Danish director Kristian Levring makes no bones about the use of genre markers as he opens The Salvation with an indistinctive slow motion shot of a railway station in America’s West, setting the scene both in terms of familiarity and difference: here’s the slow swagger of sepia-tinted boots but captured so indistinctly as to mark the territory as radically foreign and unknown. This is where Danish pioneers Jon (Mikkelsen) and brother Peter (Persbrandt) await the arrival of Jon’s wife and son after seven years of separation. Travelling home, they’re joined on the stagecoach by a couple of drunken brutes. The shocking rape and murder of wife and son follows, to be followed in turn by Jon’s retaliatory killing of the murderers.
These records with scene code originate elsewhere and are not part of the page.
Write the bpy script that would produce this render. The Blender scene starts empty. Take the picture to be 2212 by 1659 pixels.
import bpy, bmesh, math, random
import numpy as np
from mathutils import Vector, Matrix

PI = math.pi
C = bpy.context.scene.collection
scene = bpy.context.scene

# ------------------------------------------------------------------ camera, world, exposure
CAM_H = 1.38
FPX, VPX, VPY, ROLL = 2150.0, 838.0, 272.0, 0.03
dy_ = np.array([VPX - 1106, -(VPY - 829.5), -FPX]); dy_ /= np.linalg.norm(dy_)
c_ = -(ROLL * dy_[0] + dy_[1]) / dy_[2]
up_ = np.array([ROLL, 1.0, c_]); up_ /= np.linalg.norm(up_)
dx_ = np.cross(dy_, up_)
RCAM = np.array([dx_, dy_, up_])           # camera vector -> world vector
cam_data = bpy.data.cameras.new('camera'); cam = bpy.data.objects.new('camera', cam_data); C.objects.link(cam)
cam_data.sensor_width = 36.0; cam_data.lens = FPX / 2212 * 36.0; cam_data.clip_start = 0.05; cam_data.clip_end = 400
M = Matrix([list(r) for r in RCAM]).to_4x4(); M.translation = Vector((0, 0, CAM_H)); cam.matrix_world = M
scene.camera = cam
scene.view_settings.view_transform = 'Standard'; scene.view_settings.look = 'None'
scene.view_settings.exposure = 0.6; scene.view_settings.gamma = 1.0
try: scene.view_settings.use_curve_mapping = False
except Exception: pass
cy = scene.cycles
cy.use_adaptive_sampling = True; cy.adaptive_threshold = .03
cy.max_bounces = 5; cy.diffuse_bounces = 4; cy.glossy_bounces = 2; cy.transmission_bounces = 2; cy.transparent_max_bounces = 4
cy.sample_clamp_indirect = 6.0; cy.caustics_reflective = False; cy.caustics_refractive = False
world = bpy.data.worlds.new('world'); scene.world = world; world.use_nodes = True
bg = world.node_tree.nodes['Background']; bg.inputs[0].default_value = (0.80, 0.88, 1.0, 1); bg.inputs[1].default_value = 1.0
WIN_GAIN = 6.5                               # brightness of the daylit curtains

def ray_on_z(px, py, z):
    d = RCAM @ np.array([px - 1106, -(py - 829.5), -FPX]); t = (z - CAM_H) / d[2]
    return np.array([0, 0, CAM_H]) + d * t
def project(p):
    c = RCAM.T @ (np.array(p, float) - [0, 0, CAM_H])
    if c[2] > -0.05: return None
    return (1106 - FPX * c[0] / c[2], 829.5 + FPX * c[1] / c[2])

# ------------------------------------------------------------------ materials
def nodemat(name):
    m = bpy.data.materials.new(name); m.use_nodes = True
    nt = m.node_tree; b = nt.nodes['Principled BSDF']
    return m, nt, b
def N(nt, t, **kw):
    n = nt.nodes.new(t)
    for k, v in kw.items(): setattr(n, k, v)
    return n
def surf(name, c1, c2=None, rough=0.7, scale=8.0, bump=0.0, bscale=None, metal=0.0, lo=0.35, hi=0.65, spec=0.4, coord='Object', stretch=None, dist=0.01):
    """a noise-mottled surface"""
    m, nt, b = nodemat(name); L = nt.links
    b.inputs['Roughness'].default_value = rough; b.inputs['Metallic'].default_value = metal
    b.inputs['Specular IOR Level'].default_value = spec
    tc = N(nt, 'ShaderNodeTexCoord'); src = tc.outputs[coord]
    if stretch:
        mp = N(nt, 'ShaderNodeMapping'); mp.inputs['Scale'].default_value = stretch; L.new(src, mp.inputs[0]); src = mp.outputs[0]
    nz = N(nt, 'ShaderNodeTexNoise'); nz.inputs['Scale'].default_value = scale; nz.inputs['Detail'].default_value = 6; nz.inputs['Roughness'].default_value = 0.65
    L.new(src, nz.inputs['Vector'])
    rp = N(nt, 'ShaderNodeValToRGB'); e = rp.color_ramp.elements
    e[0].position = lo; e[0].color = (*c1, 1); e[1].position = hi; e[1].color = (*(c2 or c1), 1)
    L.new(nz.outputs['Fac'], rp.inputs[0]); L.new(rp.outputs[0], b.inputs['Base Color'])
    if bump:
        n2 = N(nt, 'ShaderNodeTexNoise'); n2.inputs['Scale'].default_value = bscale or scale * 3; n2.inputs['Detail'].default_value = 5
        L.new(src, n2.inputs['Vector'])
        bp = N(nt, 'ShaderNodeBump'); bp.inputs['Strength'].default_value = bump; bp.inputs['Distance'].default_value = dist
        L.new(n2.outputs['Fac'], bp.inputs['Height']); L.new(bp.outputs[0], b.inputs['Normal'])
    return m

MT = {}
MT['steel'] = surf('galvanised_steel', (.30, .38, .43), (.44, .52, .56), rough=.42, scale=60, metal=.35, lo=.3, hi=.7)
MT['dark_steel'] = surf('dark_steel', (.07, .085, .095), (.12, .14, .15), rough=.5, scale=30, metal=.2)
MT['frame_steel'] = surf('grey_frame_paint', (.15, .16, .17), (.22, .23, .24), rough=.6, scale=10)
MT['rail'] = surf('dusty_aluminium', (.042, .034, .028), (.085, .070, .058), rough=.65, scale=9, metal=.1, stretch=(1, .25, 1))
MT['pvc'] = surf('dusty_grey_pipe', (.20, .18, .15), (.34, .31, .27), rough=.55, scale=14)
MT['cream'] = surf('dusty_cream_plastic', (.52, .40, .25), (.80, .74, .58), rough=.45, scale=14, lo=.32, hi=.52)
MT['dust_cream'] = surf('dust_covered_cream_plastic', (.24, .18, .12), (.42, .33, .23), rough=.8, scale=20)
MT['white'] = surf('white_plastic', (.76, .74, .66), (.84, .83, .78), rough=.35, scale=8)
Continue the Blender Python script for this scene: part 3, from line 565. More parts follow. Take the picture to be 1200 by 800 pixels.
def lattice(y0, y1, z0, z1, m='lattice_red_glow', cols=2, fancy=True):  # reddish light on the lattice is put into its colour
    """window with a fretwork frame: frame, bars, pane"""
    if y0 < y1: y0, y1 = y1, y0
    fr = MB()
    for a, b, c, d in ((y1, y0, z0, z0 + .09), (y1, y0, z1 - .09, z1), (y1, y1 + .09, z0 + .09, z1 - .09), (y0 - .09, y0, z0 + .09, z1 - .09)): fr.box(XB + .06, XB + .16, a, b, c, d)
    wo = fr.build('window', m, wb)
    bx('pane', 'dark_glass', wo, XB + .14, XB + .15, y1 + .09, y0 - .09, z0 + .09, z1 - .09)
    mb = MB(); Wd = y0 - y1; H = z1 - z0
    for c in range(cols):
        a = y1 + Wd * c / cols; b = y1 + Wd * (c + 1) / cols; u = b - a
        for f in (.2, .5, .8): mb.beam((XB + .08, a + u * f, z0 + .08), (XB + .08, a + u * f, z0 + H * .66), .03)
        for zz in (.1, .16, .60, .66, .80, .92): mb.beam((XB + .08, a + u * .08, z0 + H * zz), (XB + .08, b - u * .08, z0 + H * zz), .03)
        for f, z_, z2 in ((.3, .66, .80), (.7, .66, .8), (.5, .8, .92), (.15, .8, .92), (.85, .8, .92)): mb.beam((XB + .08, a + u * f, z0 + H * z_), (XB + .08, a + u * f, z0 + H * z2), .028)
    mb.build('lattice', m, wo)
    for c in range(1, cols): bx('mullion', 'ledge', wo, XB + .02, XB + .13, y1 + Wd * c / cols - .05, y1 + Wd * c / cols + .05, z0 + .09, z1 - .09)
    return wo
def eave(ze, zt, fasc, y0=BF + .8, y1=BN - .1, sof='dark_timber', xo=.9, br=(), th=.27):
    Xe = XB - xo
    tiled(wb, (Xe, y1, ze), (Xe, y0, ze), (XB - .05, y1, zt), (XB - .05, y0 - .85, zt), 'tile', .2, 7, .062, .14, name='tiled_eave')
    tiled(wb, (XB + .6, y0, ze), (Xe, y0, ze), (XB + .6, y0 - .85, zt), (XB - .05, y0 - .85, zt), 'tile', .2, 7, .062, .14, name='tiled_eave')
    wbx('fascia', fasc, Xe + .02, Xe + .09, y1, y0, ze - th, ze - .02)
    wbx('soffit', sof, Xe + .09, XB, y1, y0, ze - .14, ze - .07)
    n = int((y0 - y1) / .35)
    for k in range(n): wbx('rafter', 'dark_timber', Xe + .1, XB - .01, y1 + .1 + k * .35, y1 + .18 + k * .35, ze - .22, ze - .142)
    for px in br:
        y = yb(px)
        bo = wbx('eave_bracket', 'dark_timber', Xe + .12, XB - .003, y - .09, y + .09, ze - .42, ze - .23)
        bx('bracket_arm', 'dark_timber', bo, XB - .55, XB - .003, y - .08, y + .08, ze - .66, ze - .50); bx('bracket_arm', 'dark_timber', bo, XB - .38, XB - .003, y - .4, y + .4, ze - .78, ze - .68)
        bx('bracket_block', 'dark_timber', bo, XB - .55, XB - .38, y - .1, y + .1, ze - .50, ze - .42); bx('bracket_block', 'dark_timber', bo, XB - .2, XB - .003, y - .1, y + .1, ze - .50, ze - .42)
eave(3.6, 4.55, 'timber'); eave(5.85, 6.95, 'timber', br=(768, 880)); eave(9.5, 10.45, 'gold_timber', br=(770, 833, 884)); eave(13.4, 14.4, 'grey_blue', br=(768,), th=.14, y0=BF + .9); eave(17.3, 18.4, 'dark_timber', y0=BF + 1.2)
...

From then on, the brothers are bounty, hounded by an unscrupulous gang leader Delarue, who’s also busy accumulating oil-bearing properties from quiescent locals.
Set in the 1870s, Levring’s film merges the harsh beauty of land and people, combining the imperceptible humour of Sergio Leone’s curled-lip protagonist with John Ford’s single-minded heroes and imposing a Morricone-indebted score onto what becomes, after the opening scenes, an unusual and explorative mixture of long-shot landscapes and painstakingly composed interiors. Playing with all these genre expectations, Levring comes close to fulfilling them.
The spell is broken, however, by odd moments of possibly unintentional audience laughter, jolting viewers into an awareness of the film’s own meta-referentiality – slightly weakening a study of revenge that manages both to celebrate and question the ethics of retribution.
The Salvation | Directed by Kristian Levring (Denmark, UK, South Africa 2014) with Mads Mikkelsen, Eva Green, Mikael Persbrandt. Starts Oct 9.